Perelandra is my favorite C. S. Lewis book. In my less than humble opinion it is also his best. It covers some of the same ground that he covers in his non-fiction, but in the hands of a truly great writer story makes truth shine in neon unforgettable lights. And this is what Lewis does in Perelandra. And the scene where Ransom realizes that his antagonist Weston has become more and less than a man is particularly momentous.
This is the second book of the Space Trilogy preceded by Out of the Silent Planet and followed by That Hideous Strength. In the first book Ransom travels to Mars (Malacandra) and finds intelligent life there. Now he has been sent on a mission by the Eldila (angels, kind of) to do something on the planet Venus (Perelandra). There he meets the Queen who is living in perfect ignorance of evil, she relates naturally with Maleldil (Jesus). Then shortly a spaceship lands bearing Weston, Ransom’s antagonist from the first book. Quickly it becomes clear that he and Weston will do combat for the Lady’s future and for the future of all her children (she and the King have no children yet). She has been forbidden the fixed land but given freedom to live on the floating islands. Weston spends the book seeking to convince her to sleep on the fixed land against the command of Maleldil whereas Ransom urges her to obey the command. During the course of this long argument Ransom becomes aware that Weston is not quite Weston. There is one moment in particular when all clears up.
This is the moment when Ransom comes face to face with pure unadulterated evil. A thing which he describes in such a way that it sent chills down my spine and a bit of unease with the world that I live in. Ransom had come upon Weston using a long wickedly sharp fingernail to disembowel a frog-like creature. And this is the moment when he realizes that Weston is no longer Weston, that this thing only resembles a man, that Weston is no longer in that body, that it is being preserved undecaying but without true life in it. Then when it realized that Ransom had caught it in its evil . . .
“It looked at Ransom in silence and at last began to smile. We have all often spoke – Ransom himself had often spoken – of a devilish smile. Now he realized that he had never taken the words seriously. The smile was not bitter, nor raging, nor, in an ordinary sense sinister; it was not even mocking. It seemed to summon Ransom, with horrible naiveté of welcome, into the world of its own pleasures, as if all men were at one in those pleasures, as if they were the most natural thing in the world and no dispute could ever have occurred about them. It was not furtive, nor ashamed, it had nothing of the conspirator in it. It did not defy goodness, it ignored it to the point of annihilation. Ransom perceived that he had never before seen anything but half-hearted and uneasy attempts at evil.

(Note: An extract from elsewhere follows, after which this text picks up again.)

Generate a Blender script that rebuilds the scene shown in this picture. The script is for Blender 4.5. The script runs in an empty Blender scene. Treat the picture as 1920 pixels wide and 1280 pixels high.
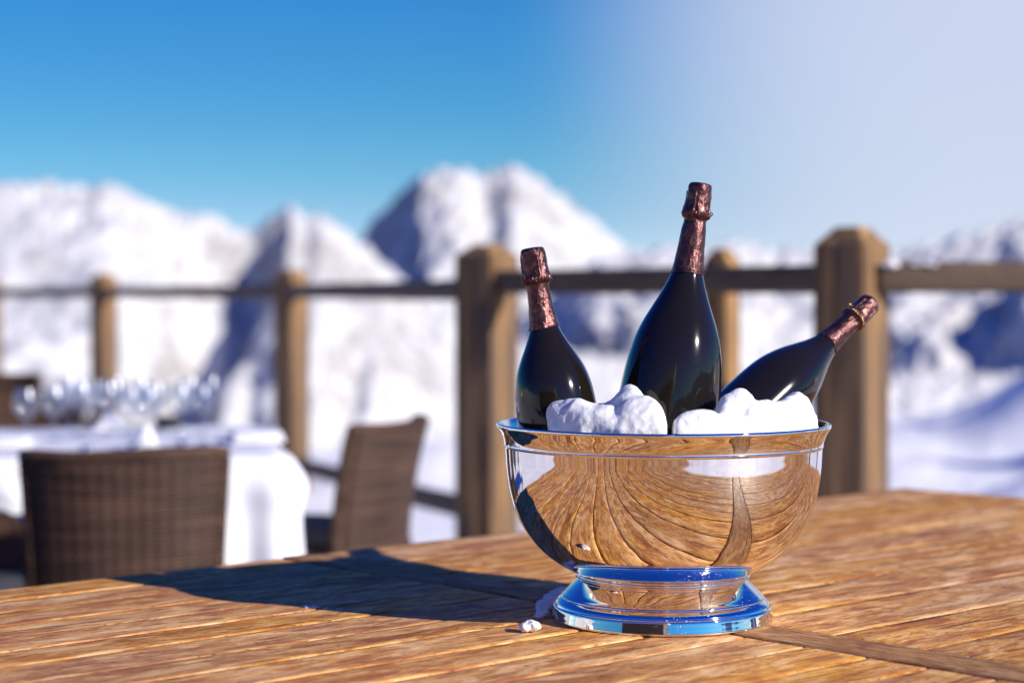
import bpy, bmesh, math, random
import numpy as np
from mathutils import Vector, Matrix, noise as mnoise
random.seed(7)
R = math.radians
sc = bpy.context.scene
COL = sc.collection

# ------------------------------------------------------------------ frame
FP = 3650.0          # focal length in photo pixels (1920 wide)
EYE = 1.15           # camera height
HZ = 553.0           # photo row of the horizon
TZ = 0.78            # wooden table top
SUN_AZ = (0.823, -0.568)
SUN_EL = 23.8

def at(px, py, Y):
    return Vector(((px-960)/FP*Y, Y, EYE-(py-HZ)/FP*Y))

# ------------------------------------------------------------------ helpers
def link(name, me, mat=None, parent=None, smooth=False):
    o = bpy.data.objects.new(name, me); COL.objects.link(o)
    if mat: me.materials.append(mat)
    if smooth:
        me.polygons.foreach_set('use_smooth', [True]*len(me.polygons))
    if parent: o.parent = parent
    return o

def from_bm(name, bm, mat=None, parent=None, smooth=False, auto=None):
    bmesh.ops.recalc_face_normals(bm, faces=bm.faces)
    me = bpy.data.meshes.new(name); bm.to_mesh(me); bm.free()
    o = link(name, me, mat, parent, smooth or auto is not None)
    if auto is not None:
        me.set_sharp_from_angle(angle=R(auto))
    return o

def tag(o, label=None, cat=None, group=None, kind=None):
    if label: o['label'] = label
    if cat: o['category'] = cat
    if group: o['group'] = group
    if kind: o['kind'] = kind
    return o

def empty(name, loc=(0,0,0), rz=0):
    o = bpy.data.objects.new(name, None); COL.objects.link(o)
    o.location = loc; o.rotation_euler = (0,0,rz); o.empty_display_size = .1
    return o

def kids(o): return [c for c in bpy.data.objects if c.parent == o]
def copy_tree(o, parent=None):
    c = o.copy(); COL.objects.link(c); c.parent = parent
    for ch in kids(o): copy_tree(ch, c)
    return c

def box(bm, c, s, rz=0, bevel=0.0, seg=2, M=None):
    """box of size s centred at c, turned by rz about z"""
    r = bmesh.ops.create_cube(bm, size=1)
    vs = r['verts']
    bmesh.ops.scale(bm, vec=s, verts=vs)
    if bevel:
        es = list({e for v in vs for e in v.link_edges})
        rr = bmesh.ops.bevel(bm, geom=es, offset=bevel, segments=seg, profile=.5, affect='EDGES')
        vs = list({v for f in rr['faces'] for v in f.verts} | {v for v in vs if v.is_valid})
    m = Matrix.Translation(c) @ Matrix.Rotation(rz, 4, 'Z')
    if M is not None: m = M
    bmesh.ops.transform(bm, matrix=m, verts=vs)
    return vs

def beam(bm, a, b, w, h, bevel=.006, roll=0):
    a = Vector(a); b = Vector(b); d = (b-a); L = d.length; x = d.normalized()
    y = Vector((0,0,1)).cross(x).normalized(); z = x.cross(y)
    m = Matrix((x, y, z)).transposed().to_4x4(); m.translation = (a+b)/2
    return box(bm, (0,0,0), (L, w, h), bevel=bevel, M=m)

def tube(bm, pts, rad, n=10, closed=False):
    pts = [Vector(p) for p in pts]; rings = []
    up = Vector((0,0,1))
    for i, p in enumerate(pts):
        a = pts[i-1] if (i or closed) else pts[0]
        b = pts[(i+1) % len(pts)] if (i < len(pts)-1 or closed) else pts[-1]
        t = (b-a).normalized()
        s = t.cross(up)
        if s.length < 1e-3: s = t.cross(Vector((1,0,0)))
        s.normalize(); q = s.cross(t)
        rr = rad[i] if isinstance(rad, (list, tuple)) else rad
        rings.append([bm.verts.new(p + (s*math.cos(k/n*math.tau)+q*math.sin(k/n*math.tau))*rr) for k in range(n)])
    m = len(rings)
    for i in range(m if closed else m-1):
        A, B = rings[i], rings[(i+1) % m]
        for k in range(n):
            bm.faces.new((A[k], A[(k+1)%n], B[(k+1)%n], B[k]))
    if not closed:
        bm.faces.new(rings[0][::-1]); bm.faces.new(rings[-1])

def catmull(pts, n=6):
    out = []
    P = [pts[0]]+list(pts)+[pts[-1]]
    for i in range(1, len(P)-2):
        p0, p1, p2, p3 = [Vector(q) for q in P[i-1:i+3]]
        for k in range(n):
            t = k/n
            out.append(0.5*((2*p1)+(p2-p0)*t+(2*p0-5*p1+4*p2-p3)*t*t+(-p0+3*p1-3*p2+p3)*t**3))
    out.append(Vector(P[-2])); return out

def lathe(bm, prof, n=96, jitter=None):
    """prof: list of (r,z)"""
    rings = []
    for (r, z) in prof:
        if r < 1e-6:
            rings.append([bm.verts.new((0,0,z))])
        else:
            ring = []
            for k in range(n):
                a = k/n*math.tau
                p = Vector((r*math.cos(a), r*math.sin(a), z))
                if jitter: p = jitter(p, a)
                ring.append(bm.verts.new(p))
            rings.append(ring)
    for A, B in zip(rings[:-1], rings[1:]):
        if len(A) == 1 and len(B) == 1: continue
        for k in range(n):
            if len(A) == 1: bm.faces.new((A[0], B[(k+1)%n], B[k]))
            elif len(B) == 1: bm.faces.new((A[k], A[(k+1)%n], B[0]))
            else: bm.faces.new((A[k], A[(k+1)%n], B[(k+1)%n], B[k]))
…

This creature was whole-hearted. The extremity of its evil had passed beyond all struggle into some state which bore a horrible similarity to innocence. It was beyond vice as the lady was beyond virtue.” 110-111
Weston isn’t quite Weston anymore. He is being indwelt by an entity of pure unbridled evil. What we would probably call demon possession/oppression. And this set me thinking about what it would be like to come face to face with evil. My first thought would of a vindictive schemer. But Lewis paints a very different picture. Hear Lewis again . . .

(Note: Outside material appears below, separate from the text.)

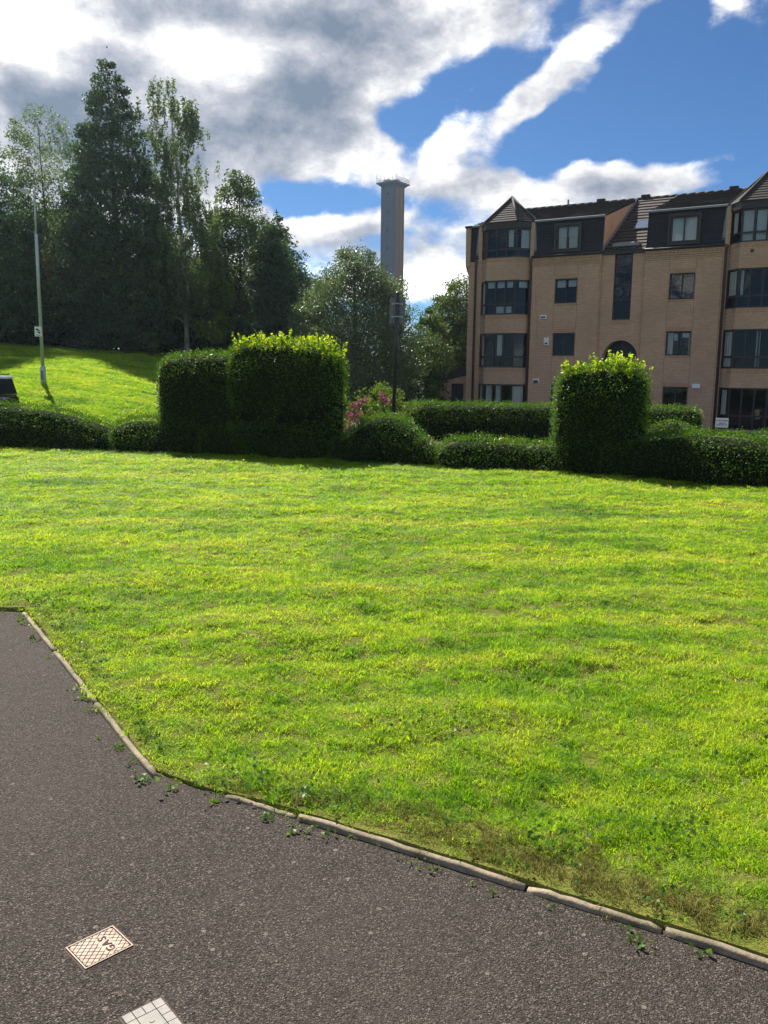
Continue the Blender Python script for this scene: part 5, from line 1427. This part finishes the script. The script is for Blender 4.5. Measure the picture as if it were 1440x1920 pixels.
# small fittings on the wall
def fitting(nm, x_, z_, w_, h_, d_, mat, detail=None):
    o = MB().box(x_ - w_ / 2, x_ + w_ / 2, YP - d_, YP - 0.002, z_ - h_ / 2, z_ + h_ / 2).build(nm, M[mat], bld, bevel=0.008)
    if detail: MB().box(x_ - w_ * detail[0], x_ + w_ * detail[0], YP - d_ - 0.006, YP - d_ - 0.001, z_ - h_ * detail[1] + detail[2], z_ + h_ * detail[1] + detail[2]).build('grille', M['plastic_dark'], o)
fitting('wall_vent', -1.22, 4.66, 0.34, 0.19, 0.06, 'plastic_white', (0.34, 0.2, -0.01))
fitting('alarm_box', -1.0, 3.46, 0.26, 0.38, 0.09, 'plastic_white', (0.28, 0.1, -0.10))
fitting('wall_vent', -1.48, 1.50, 0.33, 0.20, 0.06, 'plastic_white', (0.38, 0.3, -0.03))
fitting('wall_light', 6.32, 1.36, 0.36, 0.21, 0.10, 'plastic_white')
MB().tube([((bayR[0] + bayR[1]) / 2 - 0.28, -BD - 0.03, 7.22), ((bayR[0] + bayR[1]) / 2 - 0.28, -BD + 0.02, 7.22)], 0.075, 12).build('boiler_flue', M['plastic_dark'], bld)

# brick lean-to store at the left end
ob = empty('brick_outbuilding', (0, 0, 0)); ob.location = bld.matrix_basis @ Vector((-6.30, 0.35, 0)); ob.rotation_euler = (0, 0, BROT)
ob.location = (BX + math.cos(BROT) * -6.30 - math.sin(BROT) * 0.35, BY + math.sin(BROT) * -6.30 + math.cos(BROT) * 0.35, 0)
tag(ob, 'small brick lean-to store with dark door against the building corner', 'outbuilding')
mb = MB(); wall_holes(mb, -0.82, 0.80, Z0, 1.40, 0.0, [(-0.20, 0.55, Z0 + 0.02, 1.30)])
mb.face([(-0.82, 0, 1.40), (0.80, 0, 1.40), (0.80, 0, 1.78)]); mb.face([(-0.82, 0, Z0), (-0.82, 2.5, Z0), (-0.82, 2.5, 1.40), (-0.82, 0, 1.40)])
mb.build('wall', M['brick'], ob)
dd = MB().box(-0.20, 0.55, 0.09, 0.12, Z0 + 0.02, 1.30).build('door', M['door'], ob)
MB().box(0.42, 0.47, 0.05, 0.088, 0.1, 0.16).build('handle', M['galv'], dd)
mb = MB(); mb.prism([(-0.98, 1.36), (0.83, 1.80), (0.83, 2.30), (-0.98, 1.62)], -0.16, 2.6, 1); mb.build('roof', M['tile_dark'], ob)

# ------------------------------------------------------------------ concrete tower far behind
td = photo_dir(735, 500); TY = 200.0; TXc = td.x / td.y * TY
tower = empty('concrete_tower', (TXc, TY, 0), math.radians(-35)); tag(tower, 'tall slender square concrete tower with railed platform, far behind the willow', 'tower')
_tt = photo_dir(736, 347); TH = 1.6 + _tt.z / _tt.y * TY
s_ = 1.80
m, t, out = material('tower_render'); co = t.node('ShaderNodeTexCoord').outputs['Object']
mp = t.node('ShaderNodeMapping'); t.put(mp.inputs[0], co); mp.inputs['Scale'].default_value = (1, 1, 0.06)
nz = t.noise(mp.outputs[0], 1.2, 5.0, 0.6)
c = t.mix(nz, (0.075, 0.105, 0.145, 1), (0.12, 0.155, 0.20, 1)); b = principled(t, c, 0.8, 0.2); t.l.new(b.outputs[0], out.inputs[0]); M['tower_grey'] = m
m, t, out = material('tower_brown'); co = t.node('ShaderNodeTexCoord').outputs['Object']
mp = t.node('ShaderNodeMapping'); t.put(mp.inputs[0], co); mp.inputs['Scale'].default_value = (1, 1, 0.03)
nz = t.noise(mp.outputs[0], 1.6, 5.0, 0.6)
c = t.mix(nz, (0.17, 0.105, 0.07, 1), (0.30, 0.20, 0.145, 1)); b = principled(t, c, 0.8, 0.2); t.l.new(b.outputs[0], out.inputs[0]); M['tower_brown'] = m
MB().box(-s_, s_, -s_, s_, -2, TH).build('shaft', M['tower_brown'], tower)
# cladding on the viewer's left face, ribs and a pilaster on the right one
for k in range(8):
    z0_, z1_ = TH - 0.7 - (k + 1) * 3.9, TH - 0.7 - k * 3.9 - 0.05
    MB().box(-s_ + 0.12, s_ - 0.12, -s_ - 0.08, -s_ - 0.004, z0_, z1_).build('face_panel', M['tower_grey'], tower)
    MB().box(-0.16, 0.16, -s_ - 0.11, -s_ - 0.085, (z0_ + z1_) / 2 + 0.2, (z0_ + z1_) / 2 + 0.75).build('vent_opening', M['plastic_dark'], tower)
MB().box(s_ - 0.11, s_ + 0.14, -s_ - 0.14, -s_ + 0.35, -2, TH - 0.3).build('corner_rib', M['tower_grey'], tower)
MB().box(-s_ - 0.1, -s_ + 0.11, -s_ - 0.1, -s_ + 0.1, -2, TH - 0.3).build('corner_rib', M['tower_grey'], tower)
MB().box(s_ + 0.003, s_ + 0.12, 0.1, 0.7, -2, TH - 0.3).build('pilaster', M['tower_brown'], tower)
MB().box(s_ + 0.003, s_ + 0.10, s_ - 0.2, s_ + 0.02, -2, TH - 0.3).build('corner_rib', M['tower_brown'], tower)
MB().prism([(-s_ - 0.9, -s_ - 0.9), (s_ + 0.9, -s_ - 0.9), (s_ + 0.9, s_ + 0.9), (-s_ - 0.9, s_ + 0.9)], TH + 0.0, TH + 0.30, 2).build('platform', M['signgrey'], tower)
cb = MB(); P0_ = [(-s_ - 0.7, -s_ - 0.7), (s_ + 0.7, -s_ - 0.7), (s_ + 0.7, s_ + 0.7), (-s_ - 0.7, s_ + 0.7)]; P1_ = [(-s_, -s_), (s_, -s_), (s_, s_), (-s_, s_)]
for k in range(4):
    j = (k + 1) % 4
    cb.face([(*P0_[k], TH - 0.01), (*P0_[j], TH - 0.01), (*P1_[j], TH - 0.7), (*P1_[k], TH - 0.7)])
cb.build('corbel', M['tower_grey'], tower)
e_ = s_ + 0.8
for a in np.linspace(-e_, e_, 6):
    for (x_, y_) in ((a, -e_), (a, e_), (-e_, a), (e_, a)):
        MB().tube([(x_, y_, TH + 0.3), (x_, y_, TH + 1.2)], 0.045, 5).build('railing_post', M['galv'], tower)
for z_ in (TH + 0.75, TH + 1.18):
    for (p, q_) in (((-e_, -e_), (e_, -e_)), ((e_, -e_), (e_, e_)), ((e_, e_), (-e_, e_)), ((-e_, e_), (-e_, -e_))):
        MB().tube([(*p, z_), (*q_, z_)], 0.04, 5).build('railing_bar', M['galv'], tower)
for (x_, y_) in ((-1.0, -0.8), (0.6, 0.4), (-0.6, 1.0)):
    MB().box(x_ - 0.7, x_ + 0.7, y_ - 0.6, y_ + 0.6, TH + 0.3, TH + 1.1).build('plant_box', M['galv'], tower)
MB().tube([(-e_, -e_, TH + 0.3), (-e_, -e_, TH + 2.1)], 0.04, 5).build('mast', M['galv'], tower); MB().tube([(e_, -e_, TH + 0.3), (e_, -e_, TH + 1.8)], 0.04, 5).build('mast', M['galv'], tower)

# ------------------------------------------------------------------ lamp post on the bank
_ld = photo_dir(83, 745); lp_y = 30.8; lp_x = _ld.x / _ld.y * lp_y
lz = float(ground_z(lp_x, lp_y))
lamp = empty('lamp_post', (lp_x, lp_y, lz)); tag(lamp, 'tall grey steel lamp post with small white notice on the bank', 'lamp post')
_lt = photo_dir(70, 357); LH = EYE + _lt.z / _lt.y * lp_y - lz
MB().tube([(0, 0, -0.3), (0, 0, 0.62), (0, 0, 0.66)], [0.095, 0.095, 0.07], 14).build('base_section', M['galv'], lamp, True)
MB().box(-0.045, 0.045, -0.102, -0.09, 0.18, 0.5).build('access_door', M['signgrey'], lamp)
MB().tube([(0, 0, 0.6), (0, 0, LH - 1.5), (0, 0, LH - 1.44)], [0.060, 0.055, 0.036], 14).build('column', M['galv'], lamp, True)
MB().tube([(0, 0, LH - 1.5), (0, 0, LH - 0.02)], [0.034, 0.030], 12).build('upper_column', M['galv'], lamp, True)
MB().tube([(0.02, 0, LH - 0.03), (-0.16, 0, LH)], 0.024, 8).build('bracket', M['galv'], lamp, True)
hd = MB().prism([(-0.48, LH - 0.03), (-0.12, LH - 0.05), (-0.10, LH + 0.03), (-0.30, LH + 0.07), (-0.46, LH + 0.03)], -0.085, 0.085, 1).build('lamp_head', M['galv'], lamp, bevel=0.012)
MB().box(-0.44, -0.18, -0.06, 0.06, LH - 0.075, LH - 0.045).build('lens', M['plastic_white'], hd)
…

“Indeed no imagined horror could have surpasses the sense which grew within him as the slow hours passed, that this creature was, by all human standards, inside out – its heart on the surface and its shallowness at the heart. On the surface, great designs and an antagonism to Heaven which involved the fate of worlds: but deep within, when every veil had been pierced, was there, after all, nothing but a black puerility, an aimless empty spitefulness content to sate itself with the tiniest cruelties, as love does not disdain the smallest kindness? 123
At the bottom of this evil is a simple cruel desire to make others suffer. It is not a grand plan to storm Heaven. But, rather simply to wreak as much havoc as it can for as long as it can. According to Lewis then, evil is rebellion for the sheer joy of rebellion. I’m sure that that’s not all there is to say about the nature of evil, but this is surely more Biblical than Dante’s noble devil. Now I want to close with a last and most chilling account of the Unman (as Ransom called him) . . .

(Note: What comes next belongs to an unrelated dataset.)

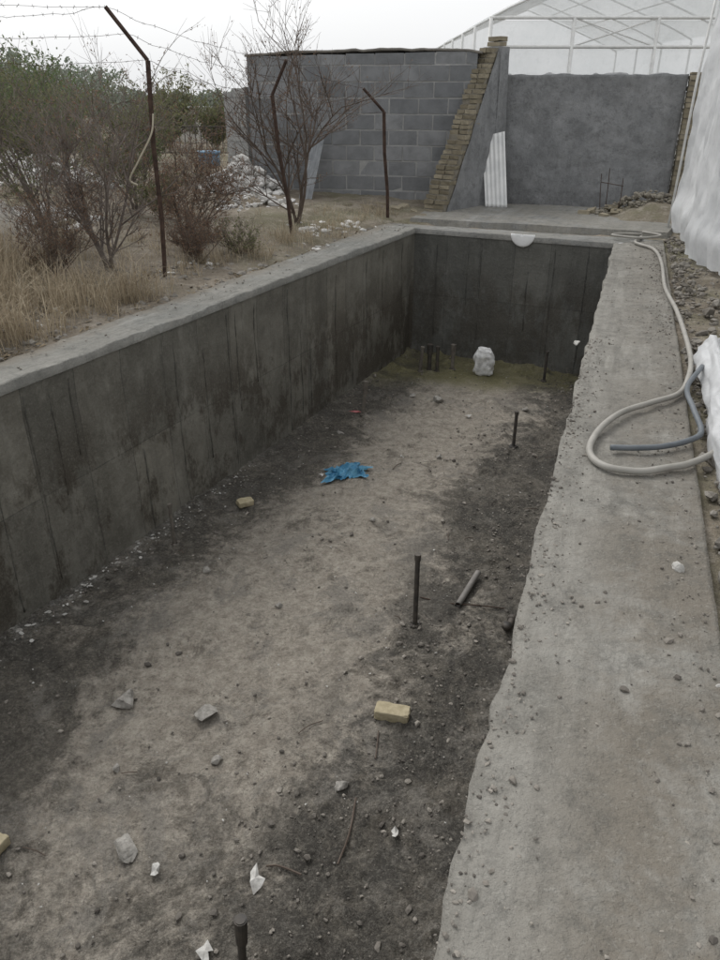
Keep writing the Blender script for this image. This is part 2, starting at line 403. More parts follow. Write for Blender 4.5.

'But this is very foolish,' said the Un-man. 'Do you not know who I am?
''I know what you are,' said Ransom. 'Which of them doesn't matter.'
'And you think, little one,' it answered, that you can fight with me? You think He will help you, perhaps? Many thought that. I've known Him longer than you, little one. They all think He's going to help them -- till they come to their senses screaming recantations too late in the middle of the fire, mouldering in concentration camps, writhing under saws, jibbering in mad-houses, or nailed on to crosses. Could He help Himself?' -- and the creature suddenly threw back its head and cried in a voice so loud that it seemed the golden sky-roof must break, 'Eloi, Eloi, lama sabachthani.
'And the moment it had done so, Ransom felt certain that the sounds it had made were perfect Aramic of the first century. The Un-man was not quoting; it was remembering. These were the very words spoken from the Cross, treasured through all those years in the burning memory of the outcast creature which had heard them, and now brought forward in hideous parody; the horror made him momentarily sick.